▶ _SUPPLIED INFORMATION_:
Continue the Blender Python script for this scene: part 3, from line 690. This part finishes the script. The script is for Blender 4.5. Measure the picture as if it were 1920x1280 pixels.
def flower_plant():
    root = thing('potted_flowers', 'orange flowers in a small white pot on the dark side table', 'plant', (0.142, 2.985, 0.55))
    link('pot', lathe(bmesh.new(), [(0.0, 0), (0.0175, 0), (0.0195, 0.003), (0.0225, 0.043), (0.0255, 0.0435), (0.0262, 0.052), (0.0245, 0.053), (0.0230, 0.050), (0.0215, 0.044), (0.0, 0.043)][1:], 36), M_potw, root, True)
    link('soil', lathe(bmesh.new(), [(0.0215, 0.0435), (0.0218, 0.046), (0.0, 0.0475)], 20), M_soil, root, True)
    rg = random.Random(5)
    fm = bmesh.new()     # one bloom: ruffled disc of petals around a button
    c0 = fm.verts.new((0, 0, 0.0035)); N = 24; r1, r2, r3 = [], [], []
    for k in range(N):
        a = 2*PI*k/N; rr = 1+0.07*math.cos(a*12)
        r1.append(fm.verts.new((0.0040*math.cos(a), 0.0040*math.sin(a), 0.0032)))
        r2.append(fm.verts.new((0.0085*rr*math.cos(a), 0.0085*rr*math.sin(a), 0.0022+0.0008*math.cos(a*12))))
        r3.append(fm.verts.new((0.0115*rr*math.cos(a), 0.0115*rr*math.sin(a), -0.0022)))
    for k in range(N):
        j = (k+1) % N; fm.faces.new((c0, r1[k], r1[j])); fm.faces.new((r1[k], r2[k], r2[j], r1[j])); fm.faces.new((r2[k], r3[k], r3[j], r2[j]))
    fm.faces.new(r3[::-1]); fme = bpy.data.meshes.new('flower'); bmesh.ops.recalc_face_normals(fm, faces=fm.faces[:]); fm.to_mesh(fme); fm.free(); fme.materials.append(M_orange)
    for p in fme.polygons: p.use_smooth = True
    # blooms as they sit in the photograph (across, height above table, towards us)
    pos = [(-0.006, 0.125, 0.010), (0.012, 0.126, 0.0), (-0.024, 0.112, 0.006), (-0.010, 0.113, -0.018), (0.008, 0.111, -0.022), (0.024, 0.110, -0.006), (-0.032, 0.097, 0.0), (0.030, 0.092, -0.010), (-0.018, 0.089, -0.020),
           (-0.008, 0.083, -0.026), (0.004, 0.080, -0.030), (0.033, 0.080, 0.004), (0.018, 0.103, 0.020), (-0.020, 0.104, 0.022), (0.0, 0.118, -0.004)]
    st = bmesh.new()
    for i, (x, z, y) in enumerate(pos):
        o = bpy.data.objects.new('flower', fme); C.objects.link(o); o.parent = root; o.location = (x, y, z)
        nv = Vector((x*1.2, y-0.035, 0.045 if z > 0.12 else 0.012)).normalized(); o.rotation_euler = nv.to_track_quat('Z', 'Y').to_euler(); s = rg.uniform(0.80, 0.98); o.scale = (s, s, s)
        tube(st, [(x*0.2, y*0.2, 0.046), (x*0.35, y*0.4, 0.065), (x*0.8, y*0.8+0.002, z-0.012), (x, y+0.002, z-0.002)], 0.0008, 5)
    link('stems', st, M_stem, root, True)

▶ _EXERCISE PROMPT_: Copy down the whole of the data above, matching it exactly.

▶ _SOLUTION TO THIS EXERCISE_:
Continue the Blender Python script for this scene: part 3, from line 690. This part finishes the script. The script is for Blender 4.5. Measure the picture as if it were 1920x1280 pixels.
def flower_plant():
    root = thing('potted_flowers', 'orange flowers in a small white pot on the dark side table', 'plant', (0.142, 2.985, 0.55))
    link('pot', lathe(bmesh.new(), [(0.0, 0), (0.0175, 0), (0.0195, 0.003), (0.0225, 0.043), (0.0255, 0.0435), (0.0262, 0.052), (0.0245, 0.053), (0.0230, 0.050), (0.0215, 0.044), (0.0, 0.043)][1:], 36), M_potw, root, True)
    link('soil', lathe(bmesh.new(), [(0.0215, 0.0435), (0.0218, 0.046), (0.0, 0.0475)], 20), M_soil, root, True)
    rg = random.Random(5)
    fm = bmesh.new()     # one bloom: ruffled disc of petals around a button
    c0 = fm.verts.new((0, 0, 0.0035)); N = 24; r1, r2, r3 = [], [], []
    for k in range(N):
        a = 2*PI*k/N; rr = 1+0.07*math.cos(a*12)
        r1.append(fm.verts.new((0.0040*math.cos(a), 0.0040*math.sin(a), 0.0032)))
        r2.append(fm.verts.new((0.0085*rr*math.cos(a), 0.0085*rr*math.sin(a), 0.0022+0.0008*math.cos(a*12))))
        r3.append(fm.verts.new((0.0115*rr*math.cos(a), 0.0115*rr*math.sin(a), -0.0022)))
    for k in range(N):
        j = (k+1) % N; fm.faces.new((c0, r1[k], r1[j])); fm.faces.new((r1[k], r2[k], r2[j], r1[j])); fm.faces.new((r2[k], r3[k], r3[j], r2[j]))
    fm.faces.new(r3[::-1]); fme = bpy.data.meshes.new('flower'); bmesh.ops.recalc_face_normals(fm, faces=fm.faces[:]); fm.to_mesh(fme); fm.free(); fme.materials.append(M_orange)
    for p in fme.polygons: p.use_smooth = True
    # blooms as they sit in the photograph (across, height above table, towards us)
    pos = [(-0.006, 0.125, 0.010), (0.012, 0.126, 0.0), (-0.024, 0.112, 0.006), (-0.010, 0.113, -0.018), (0.008, 0.111, -0.022), (0.024, 0.110, -0.006), (-0.032, 0.097, 0.0), (0.030, 0.092, -0.010), (-0.018, 0.089, -0.020),
           (-0.008, 0.083, -0.026), (0.004, 0.080, -0.030), (0.033, 0.080, 0.004), (0.018, 0.103, 0.020), (-0.020, 0.104, 0.022), (0.0, 0.118, -0.004)]
    st = bmesh.new()
    for i, (x, z, y) in enumerate(pos):
        o = bpy.data.objects.new('flower', fme); C.objects.link(o); o.parent = root; o.location = (x, y, z)
        nv = Vector((x*1.2, y-0.035, 0.045 if z > 0.12 else 0.012)).normalized(); o.rotation_euler = nv.to_track_quat('Z', 'Y').to_euler(); s = rg.uniform(0.80, 0.98); o.scale = (s, s, s)
        tube(st, [(x*0.2, y*0.2, 0.046), (x*0.35, y*0.4, 0.065), (x*0.8, y*0.8+0.002, z-0.012), (x, y+0.002, z-0.002)], 0.0008, 5)
    link('stems', st, M_stem, root, True)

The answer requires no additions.